Magazine causes a stir with cover photo, says Obama’s statement is not political ploy

May 14, 2012 19:21 GMT  ·  By

Newsweek is out to shock and provoke debate again: its May 21 issue, out on newsstands today, has a “gay” President Obama on the cover, as you can very well see in the photo attached to this article.

“The First Gay President” reads the caption, while a rainbow halo hovers above Obama's head.

Without a doubt, the issue doesn't mean to question the President's orientation, but rather to honor him for choosing to publicly support gay marriage.

The piece found in the magazine is written by Andrew Sullivan, a conservative gay writer.

Now that gay marriage is part of the Presidential campaign, Newsweek states that the belief that he didn't go public with his support for it as part of a political ploy.

This announcement was at least 3 years in the making, Newsweek says in a preview sent out to the press.

“It’s easy to write off President Obama’s announcement of his support for gay marriage as a political ploy during an election year. But don’t believe the cynics. Andrew Sullivan argues that this announcement has been in the making for years,” the magazine says.
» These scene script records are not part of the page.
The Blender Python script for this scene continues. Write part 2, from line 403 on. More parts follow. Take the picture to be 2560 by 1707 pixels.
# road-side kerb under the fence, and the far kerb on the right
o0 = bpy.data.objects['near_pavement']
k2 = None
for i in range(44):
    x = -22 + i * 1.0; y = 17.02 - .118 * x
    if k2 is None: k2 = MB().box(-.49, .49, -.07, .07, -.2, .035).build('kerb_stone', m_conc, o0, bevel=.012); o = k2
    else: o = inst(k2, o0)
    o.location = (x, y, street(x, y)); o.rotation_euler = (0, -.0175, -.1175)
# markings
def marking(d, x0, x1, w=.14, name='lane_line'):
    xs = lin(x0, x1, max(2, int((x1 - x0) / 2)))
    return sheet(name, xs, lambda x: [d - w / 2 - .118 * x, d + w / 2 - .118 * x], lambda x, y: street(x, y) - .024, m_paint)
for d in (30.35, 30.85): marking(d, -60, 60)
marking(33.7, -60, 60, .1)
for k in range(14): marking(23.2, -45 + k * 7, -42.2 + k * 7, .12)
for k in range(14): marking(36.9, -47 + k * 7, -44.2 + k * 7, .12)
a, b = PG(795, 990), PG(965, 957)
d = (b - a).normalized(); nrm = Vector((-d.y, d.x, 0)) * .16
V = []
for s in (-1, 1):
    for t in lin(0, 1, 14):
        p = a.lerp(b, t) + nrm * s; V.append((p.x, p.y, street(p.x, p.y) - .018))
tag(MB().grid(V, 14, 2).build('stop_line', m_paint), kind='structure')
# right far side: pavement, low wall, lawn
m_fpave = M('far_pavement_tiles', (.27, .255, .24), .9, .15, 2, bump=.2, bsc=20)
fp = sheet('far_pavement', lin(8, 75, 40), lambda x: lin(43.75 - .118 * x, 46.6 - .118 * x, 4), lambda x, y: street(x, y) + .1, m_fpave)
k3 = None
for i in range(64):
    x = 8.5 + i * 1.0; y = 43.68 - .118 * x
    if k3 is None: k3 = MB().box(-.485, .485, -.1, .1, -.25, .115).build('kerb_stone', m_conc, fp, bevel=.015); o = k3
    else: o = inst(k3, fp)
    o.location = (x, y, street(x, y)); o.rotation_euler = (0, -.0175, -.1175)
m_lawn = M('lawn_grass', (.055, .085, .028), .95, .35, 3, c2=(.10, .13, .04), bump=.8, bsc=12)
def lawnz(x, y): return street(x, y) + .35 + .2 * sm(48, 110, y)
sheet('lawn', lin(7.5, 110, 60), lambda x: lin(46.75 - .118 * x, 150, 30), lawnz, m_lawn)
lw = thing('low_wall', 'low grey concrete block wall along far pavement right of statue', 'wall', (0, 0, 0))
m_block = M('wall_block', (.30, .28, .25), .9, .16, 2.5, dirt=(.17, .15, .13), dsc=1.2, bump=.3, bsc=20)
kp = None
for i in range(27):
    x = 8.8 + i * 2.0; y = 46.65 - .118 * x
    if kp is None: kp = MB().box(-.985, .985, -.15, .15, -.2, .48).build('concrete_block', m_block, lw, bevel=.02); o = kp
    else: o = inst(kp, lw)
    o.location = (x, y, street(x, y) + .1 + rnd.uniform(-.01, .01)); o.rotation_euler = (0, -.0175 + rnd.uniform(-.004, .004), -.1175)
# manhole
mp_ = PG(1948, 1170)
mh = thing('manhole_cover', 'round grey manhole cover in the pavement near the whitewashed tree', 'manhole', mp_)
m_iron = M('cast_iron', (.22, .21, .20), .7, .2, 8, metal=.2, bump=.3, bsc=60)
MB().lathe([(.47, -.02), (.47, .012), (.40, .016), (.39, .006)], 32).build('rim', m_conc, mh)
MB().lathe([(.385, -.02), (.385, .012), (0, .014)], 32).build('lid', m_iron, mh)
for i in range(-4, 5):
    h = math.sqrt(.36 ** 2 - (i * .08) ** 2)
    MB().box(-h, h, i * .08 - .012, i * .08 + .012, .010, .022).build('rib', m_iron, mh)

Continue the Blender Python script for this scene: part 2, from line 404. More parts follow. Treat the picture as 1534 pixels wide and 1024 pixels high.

Sullivan argues that Obama struggled with his black identity just like gays struggle with theirs. Neither can move forward until they discover and embrace it, but both eventually did so.

“When you step back a little and assess the record of Obama on gay rights, you see, in fact, that this was not an aberration. It was an inevitable culmination of three years of work,” Sullivan writes.

“He had to discover his black identity and then reconcile it with his white family, just as gays discover their homosexual identity and then have to reconcile it with their heterosexual family,” he further says.

The Newsweek cover comes hot on the heels of another that's been getting a lot of people talking: the latest TIME issue tackles attachment parenting and features a young mother breastfeeding her (almost) 4-year-old son.